The Allam Cycle’s design could also be particularly valuable given the vast and highly dispersed geography of Australia. “So much of the cost of energy is actually in power transmission,” explains Powell. “So if you create local power stations which can also generate products, like valuable hydrogen, then the Allam Cycle gives Australia an opportunity to have some of the lowest life cycle emissions possible.”
Shifting perceptions
The Allam Cycle is, by most measures, a revolutionary technology. Its advocates say that for such a breakthrough to take off, a similarly radical shift in perspectives will now be needed.
“We have to stop focusing on the nature of the energy source and start talking about the emissions,” says Bill Brown. “We need to judge power the same as people: we value diversity so there needs to be a diversity of technology. We should be open to the unexpected.”
Rich Powell thinks this open way of thinking needs to translate into policy shifts. “In my view, NET Power’s technology should be categorised as renewable,” he says. “But still relatively few jurisdictions give preference to zero-carbon, carbon-based fuels. That means there’s a big gap in the market.”
Realising potential
Big names are backing the Allam Cycle. NET Power counts leading power and energy companies like Exelon, McDermott and Occidental’s Oxy Low Carbon Ventures as investors.
The technology has been included in recently-announced plans for a large liquefied natural gas (LNG) plant in the United States which is one project that could show the technology’s potential at scale. Bill Brown says 8 Rivers and NET Power are also planning future projects around the world, including in the UK, New Zealand, as well as Australia: the company is in talks with Low Emission Technology Australia about potential projects in Queensland and Victoria.
It may take this revolutionary technology some time to reach critical mass of adoption and acceptance, but the economics seem to support it. That’s because in order to get to net zero, the world might need to spend USD$50 trillion by 2050, retrofitting and decarbonising existing power systems. To Bill Brown, this presents a problem – and a considerable opportunity.

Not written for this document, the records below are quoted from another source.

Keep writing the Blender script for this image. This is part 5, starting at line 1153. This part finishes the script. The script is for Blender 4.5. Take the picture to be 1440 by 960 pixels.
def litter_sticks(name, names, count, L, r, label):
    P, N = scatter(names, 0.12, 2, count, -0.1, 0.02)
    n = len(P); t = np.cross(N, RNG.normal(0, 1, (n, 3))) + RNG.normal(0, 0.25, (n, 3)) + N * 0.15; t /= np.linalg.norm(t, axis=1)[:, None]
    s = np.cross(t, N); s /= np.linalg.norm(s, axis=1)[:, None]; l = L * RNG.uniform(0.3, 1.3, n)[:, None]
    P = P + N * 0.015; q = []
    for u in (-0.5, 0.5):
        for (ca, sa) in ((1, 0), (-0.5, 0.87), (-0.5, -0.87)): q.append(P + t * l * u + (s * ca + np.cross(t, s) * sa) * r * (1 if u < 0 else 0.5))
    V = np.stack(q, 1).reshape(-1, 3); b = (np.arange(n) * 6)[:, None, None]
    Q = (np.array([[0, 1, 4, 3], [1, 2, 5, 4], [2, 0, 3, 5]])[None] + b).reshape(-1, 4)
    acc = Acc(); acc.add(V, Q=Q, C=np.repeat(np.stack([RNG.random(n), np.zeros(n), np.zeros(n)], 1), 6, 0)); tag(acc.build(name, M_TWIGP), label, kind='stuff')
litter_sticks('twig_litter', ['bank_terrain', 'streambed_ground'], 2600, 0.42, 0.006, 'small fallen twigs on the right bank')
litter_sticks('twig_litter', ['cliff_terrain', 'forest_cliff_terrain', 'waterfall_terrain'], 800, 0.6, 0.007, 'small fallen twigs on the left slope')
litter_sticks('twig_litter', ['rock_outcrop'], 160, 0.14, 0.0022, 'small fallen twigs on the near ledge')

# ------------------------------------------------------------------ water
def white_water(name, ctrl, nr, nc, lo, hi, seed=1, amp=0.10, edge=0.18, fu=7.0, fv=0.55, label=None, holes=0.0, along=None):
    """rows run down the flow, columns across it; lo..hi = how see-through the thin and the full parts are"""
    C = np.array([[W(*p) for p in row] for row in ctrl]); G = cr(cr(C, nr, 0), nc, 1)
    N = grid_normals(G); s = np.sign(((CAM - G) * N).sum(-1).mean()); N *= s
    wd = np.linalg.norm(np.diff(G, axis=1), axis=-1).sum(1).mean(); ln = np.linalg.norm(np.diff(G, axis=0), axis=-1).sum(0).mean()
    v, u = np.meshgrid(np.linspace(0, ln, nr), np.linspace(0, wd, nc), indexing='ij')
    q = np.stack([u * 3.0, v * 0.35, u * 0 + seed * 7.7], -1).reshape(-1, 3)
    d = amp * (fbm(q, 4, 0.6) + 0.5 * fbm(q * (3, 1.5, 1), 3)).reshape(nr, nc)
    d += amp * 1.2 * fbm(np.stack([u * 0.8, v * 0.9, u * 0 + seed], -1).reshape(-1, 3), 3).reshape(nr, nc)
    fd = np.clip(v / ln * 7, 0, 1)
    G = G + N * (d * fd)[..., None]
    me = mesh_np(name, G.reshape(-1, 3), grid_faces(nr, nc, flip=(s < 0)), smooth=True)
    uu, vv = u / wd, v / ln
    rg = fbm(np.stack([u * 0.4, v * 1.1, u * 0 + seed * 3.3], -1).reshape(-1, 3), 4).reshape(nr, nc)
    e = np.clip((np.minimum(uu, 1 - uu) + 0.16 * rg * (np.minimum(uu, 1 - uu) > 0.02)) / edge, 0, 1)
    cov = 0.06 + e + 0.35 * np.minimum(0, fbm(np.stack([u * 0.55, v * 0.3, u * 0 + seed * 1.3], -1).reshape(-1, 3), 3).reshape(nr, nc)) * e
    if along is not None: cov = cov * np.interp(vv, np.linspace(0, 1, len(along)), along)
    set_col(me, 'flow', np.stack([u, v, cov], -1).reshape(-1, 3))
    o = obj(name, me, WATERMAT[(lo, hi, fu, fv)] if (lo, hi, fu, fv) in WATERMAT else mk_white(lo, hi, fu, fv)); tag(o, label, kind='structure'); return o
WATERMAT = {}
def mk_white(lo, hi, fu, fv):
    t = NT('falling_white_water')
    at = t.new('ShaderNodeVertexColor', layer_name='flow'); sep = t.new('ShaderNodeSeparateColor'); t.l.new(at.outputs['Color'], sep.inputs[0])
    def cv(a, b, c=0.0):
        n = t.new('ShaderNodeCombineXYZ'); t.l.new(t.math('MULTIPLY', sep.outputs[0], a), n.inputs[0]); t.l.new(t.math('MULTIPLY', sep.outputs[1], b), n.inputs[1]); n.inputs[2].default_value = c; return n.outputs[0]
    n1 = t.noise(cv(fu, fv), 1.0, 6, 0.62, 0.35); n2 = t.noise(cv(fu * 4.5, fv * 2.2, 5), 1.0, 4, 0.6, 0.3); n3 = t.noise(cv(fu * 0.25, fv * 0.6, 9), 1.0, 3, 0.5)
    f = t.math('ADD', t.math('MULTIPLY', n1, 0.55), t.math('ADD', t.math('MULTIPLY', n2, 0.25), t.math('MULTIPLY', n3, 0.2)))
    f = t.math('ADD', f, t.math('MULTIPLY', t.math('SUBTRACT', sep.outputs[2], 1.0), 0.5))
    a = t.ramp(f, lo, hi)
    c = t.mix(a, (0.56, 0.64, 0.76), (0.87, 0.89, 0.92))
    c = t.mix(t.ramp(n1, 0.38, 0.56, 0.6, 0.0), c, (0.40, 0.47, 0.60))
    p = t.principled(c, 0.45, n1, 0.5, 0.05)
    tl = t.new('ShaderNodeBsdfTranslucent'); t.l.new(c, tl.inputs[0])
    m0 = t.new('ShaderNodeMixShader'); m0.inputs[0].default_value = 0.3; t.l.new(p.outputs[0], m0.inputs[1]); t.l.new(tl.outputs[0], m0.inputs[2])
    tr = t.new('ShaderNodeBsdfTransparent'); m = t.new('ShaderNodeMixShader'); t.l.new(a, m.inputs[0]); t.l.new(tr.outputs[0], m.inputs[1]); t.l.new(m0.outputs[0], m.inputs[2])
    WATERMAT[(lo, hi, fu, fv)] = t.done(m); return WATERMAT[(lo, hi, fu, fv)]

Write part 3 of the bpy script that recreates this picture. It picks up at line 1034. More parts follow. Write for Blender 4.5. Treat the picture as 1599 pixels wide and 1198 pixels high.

“I believe we will only reach that 2050 target if the economics work without government intervention,” he says. “But no company can deploy new assets every year at this pace. So we need to create an economic ecosystem of products – from nitrogen and hydrogen to ammonia – and that’s just what the Allam Cycle does.”
If Bill Brown is right, the Allam Cycle could improve not just the way the world produces power, and the environment – it could improve economies as well.